9. Memorandum From Paul Henze of the National Security Council Staff to the President’s Assistant for National Security Affairs (Brzezinski)1


  • Cubans in Africa—Covert Action Proposal

The SCC on 27 March 1978, after a discussion on Cubans in Angola which came to no clear conclusion, did reach consensus . . .

“that there should be increased covert media activity on Cubans in Africa with special effort to project information on Cuban casualties and problems into Cuba itself. CIA will prepare plans for implementation, including additional Presidential Findings, if required.” (Excerpt from Summary of Conclusions of this meeting.)2

In implementation of this decision, CIA prepared a Memorandum of Notification entitled “Covert Action Campaign to Enlighten Cuban Population as to the Price of Cuba’s Intervention in Africa” (attached, Tab A), dated 14 April 1978,3 which according to established procedures we sent to SAWG members on 18 April with a deadline for comment/concurrences of 24 April.

The Attorney-General’s office in the person of Ken Bass gave us a wishy-washy comment (Tab B)4 which concluded that the proposal is “arguably within the scope of the 8 November Finding. The determination of that scope of the Finding is . . . primarily the responsibility of CIA and those NSC personnel involved in its submission to the President.”

Walter Slocombe at DOD/ISA came in with a dissent, (Tab C)5 which repeated the familiar refrain that the program ought to be overt, or at least in large part overt. He ignored the fact—as I have observed repeatedly in passing on other OMB and DOD comments to you—that CIA has no overt capability. The SCC specifically charged CIA with preparing a covert program, the only kind of program for which it has authority or capability.

[Page 26]

State, after delaying three days, sent a mushy memorandum (Tab D)6 endorsing the concept of spreading information about the Cuban role in Africa but questioning CIA’s implementation plans and calling for “a more narrowly focussed clandestine effort” involving only agents of influence not the printed word. State’s recommendations add up to scuttling the effort by advocating implementation so minimal that it would constitute no significant action at all. State also questions the “legality” of the action and says its Legal Office should be consulted about it . . .

I reported this problem to you in summary fashion in my Evening Report of 26 April.7 In response to your strong reaction, I notified CIA by phone this morning that the SCC decision is to be implemented immediately without further ado. I attach a memorandum from you to the DCI advising him officially of this position (Tab E).8

We have witnessed here a striking example of how unproductive the “Special Activities Working Group” mechanism has been.

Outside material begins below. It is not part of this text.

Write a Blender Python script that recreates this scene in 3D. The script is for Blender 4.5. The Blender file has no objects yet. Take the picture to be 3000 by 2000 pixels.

The group might better be called the “Special Activities Obstruction Group,” since that has been the net effect of this uncooperative body of middle-level bureaucrats since it was instituted last spring.

CIA is not going to be able to respond to the President’s desires and to SCC decisions unless we circumvent, streamline or abolish the “Special Activities Working Group.” As Chairman of the SCC, you have the authority to define the role of any “Working Groups” which are necessary to support the SCC in its deliberations. No mention of the SAWG was made in E. O. 120369 so as to preserve your maximum flexibility. Moreover from the beginning we have established the principle that no “Working Group” as such has continual or unlimited status or authority but undertakes only such tasks as the SCC requires done at any given period. The authority for review and approval of covert actions rests only with the SCC, with you as its Chairman and with the President when the sensitivity or scope of the planned action requires his authorization of it. OMB should have advisory authority only in respect to resource availability and the Attorney-General’s role should be confined to advise on legalities—President Finding requirements, interpretations, etc.

[Page 27]

Sam Hoskinson endorses this approach. If you concur in the above-outlined principles, I will prepare a revised set of SCC Chairman’s guidelines which reflect it.10

  1. Source: National Security Council, Carter Administration Intelligence Files, Subject Files: A–E, Box 29, USSR-Cuban Intervention in Africa, 9 Jan 1978–7 July 1978. Secret; Sensitive. Outside the System. Sent for action.
  2. See Foreign Relations, 1977–1980, vol. XVII, Part 1, Horn of Africa, Document 76.
  3. Not attached; printed as Document 8.
  4. Dated April 24; attached but not printed.
  5. Slocombe’s memorandum to McMahon, undated, is attached but not printed.
  6. Bowdler’s memorandum to McMahon, dated April 27, is attached but not printed.
  7. The evening report is in the Carter Library, National Security Affairs, Brzezinski Material, Staff Evening Reports, Box 11.
  8. See Document 10.
  9. On January 24, 1978, Carter signed Executive Order 12036, which instituted several reforms to the Intelligence Community.
  10. Brzezinski checked the “Agree” option.